Set task:
Collect from the data below each line with "this".

────────────────────

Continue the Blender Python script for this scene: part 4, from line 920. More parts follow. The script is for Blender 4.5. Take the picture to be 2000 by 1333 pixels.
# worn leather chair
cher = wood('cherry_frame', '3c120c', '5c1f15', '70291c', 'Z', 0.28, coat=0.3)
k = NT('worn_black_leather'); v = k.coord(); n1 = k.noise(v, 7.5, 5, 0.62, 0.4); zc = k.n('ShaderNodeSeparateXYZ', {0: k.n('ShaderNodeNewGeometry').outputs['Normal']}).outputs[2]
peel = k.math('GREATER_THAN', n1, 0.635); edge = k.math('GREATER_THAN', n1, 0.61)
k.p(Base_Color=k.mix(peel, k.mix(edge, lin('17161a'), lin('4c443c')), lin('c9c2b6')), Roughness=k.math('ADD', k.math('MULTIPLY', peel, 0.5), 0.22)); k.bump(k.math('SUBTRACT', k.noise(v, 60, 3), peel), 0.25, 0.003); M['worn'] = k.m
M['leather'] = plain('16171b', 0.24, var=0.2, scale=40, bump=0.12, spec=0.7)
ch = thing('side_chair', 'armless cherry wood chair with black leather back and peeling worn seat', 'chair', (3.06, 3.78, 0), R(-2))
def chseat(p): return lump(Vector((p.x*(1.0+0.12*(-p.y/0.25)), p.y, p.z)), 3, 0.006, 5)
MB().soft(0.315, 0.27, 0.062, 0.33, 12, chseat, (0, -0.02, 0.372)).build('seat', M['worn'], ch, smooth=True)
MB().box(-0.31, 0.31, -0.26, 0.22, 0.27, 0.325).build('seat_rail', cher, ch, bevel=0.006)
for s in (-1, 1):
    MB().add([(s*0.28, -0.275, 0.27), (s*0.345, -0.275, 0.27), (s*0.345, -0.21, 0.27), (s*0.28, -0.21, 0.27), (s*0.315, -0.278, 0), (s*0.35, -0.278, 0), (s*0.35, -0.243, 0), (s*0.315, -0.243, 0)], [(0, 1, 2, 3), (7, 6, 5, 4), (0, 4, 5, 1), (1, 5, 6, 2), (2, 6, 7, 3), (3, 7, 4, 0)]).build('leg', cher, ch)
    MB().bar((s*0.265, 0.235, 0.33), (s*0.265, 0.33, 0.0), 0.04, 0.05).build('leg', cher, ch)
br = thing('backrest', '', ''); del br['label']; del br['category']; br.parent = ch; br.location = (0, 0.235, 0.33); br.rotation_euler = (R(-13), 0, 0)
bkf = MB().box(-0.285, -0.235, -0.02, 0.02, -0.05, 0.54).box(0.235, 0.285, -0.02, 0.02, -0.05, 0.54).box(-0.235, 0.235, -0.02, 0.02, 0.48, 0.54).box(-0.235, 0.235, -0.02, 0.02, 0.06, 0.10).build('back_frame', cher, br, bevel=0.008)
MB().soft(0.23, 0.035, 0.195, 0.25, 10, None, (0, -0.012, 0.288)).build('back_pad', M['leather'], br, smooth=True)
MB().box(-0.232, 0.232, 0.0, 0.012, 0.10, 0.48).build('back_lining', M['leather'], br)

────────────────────

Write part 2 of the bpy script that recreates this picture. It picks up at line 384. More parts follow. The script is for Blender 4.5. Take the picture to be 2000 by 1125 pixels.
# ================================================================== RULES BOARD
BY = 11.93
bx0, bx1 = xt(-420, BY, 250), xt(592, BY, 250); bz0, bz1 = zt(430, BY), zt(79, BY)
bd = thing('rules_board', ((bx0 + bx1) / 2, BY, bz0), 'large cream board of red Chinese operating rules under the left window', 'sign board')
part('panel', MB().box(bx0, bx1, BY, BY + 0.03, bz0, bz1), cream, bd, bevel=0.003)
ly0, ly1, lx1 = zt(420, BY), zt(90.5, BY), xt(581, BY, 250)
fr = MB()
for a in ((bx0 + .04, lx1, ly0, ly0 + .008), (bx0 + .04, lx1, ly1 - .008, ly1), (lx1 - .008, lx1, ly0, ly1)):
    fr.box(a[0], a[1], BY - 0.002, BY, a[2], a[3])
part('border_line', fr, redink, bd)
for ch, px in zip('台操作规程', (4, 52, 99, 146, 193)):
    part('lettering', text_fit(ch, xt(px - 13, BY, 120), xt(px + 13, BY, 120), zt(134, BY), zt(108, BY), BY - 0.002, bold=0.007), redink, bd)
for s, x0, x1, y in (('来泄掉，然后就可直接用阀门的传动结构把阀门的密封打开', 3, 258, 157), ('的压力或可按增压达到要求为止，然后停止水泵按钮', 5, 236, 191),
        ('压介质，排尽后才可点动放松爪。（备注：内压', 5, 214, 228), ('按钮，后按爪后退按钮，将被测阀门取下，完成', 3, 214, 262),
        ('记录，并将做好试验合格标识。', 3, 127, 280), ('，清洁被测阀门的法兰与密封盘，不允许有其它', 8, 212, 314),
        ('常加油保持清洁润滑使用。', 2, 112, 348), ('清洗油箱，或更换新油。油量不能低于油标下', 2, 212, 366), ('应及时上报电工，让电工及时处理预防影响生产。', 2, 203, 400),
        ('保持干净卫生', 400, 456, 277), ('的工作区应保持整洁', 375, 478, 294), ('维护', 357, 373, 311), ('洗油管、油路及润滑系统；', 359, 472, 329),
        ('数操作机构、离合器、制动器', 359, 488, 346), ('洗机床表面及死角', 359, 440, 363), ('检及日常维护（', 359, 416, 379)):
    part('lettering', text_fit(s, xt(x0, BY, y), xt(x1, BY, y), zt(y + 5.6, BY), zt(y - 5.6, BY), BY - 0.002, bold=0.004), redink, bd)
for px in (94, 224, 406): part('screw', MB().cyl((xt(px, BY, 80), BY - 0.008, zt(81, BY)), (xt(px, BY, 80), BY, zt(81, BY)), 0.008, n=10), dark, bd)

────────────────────

Written solution:
Continue the Blender Python script for this scene: part 4, from line 920. More parts follow. The script is for Blender 4.5. Take the picture to be 2000 by 1333 pixels.
Write part 2 of the bpy script that recreates this picture. It picks up at line 384. More parts follow. The script is for Blender 4.5. Take the picture to be 2000 by 1125 pixels.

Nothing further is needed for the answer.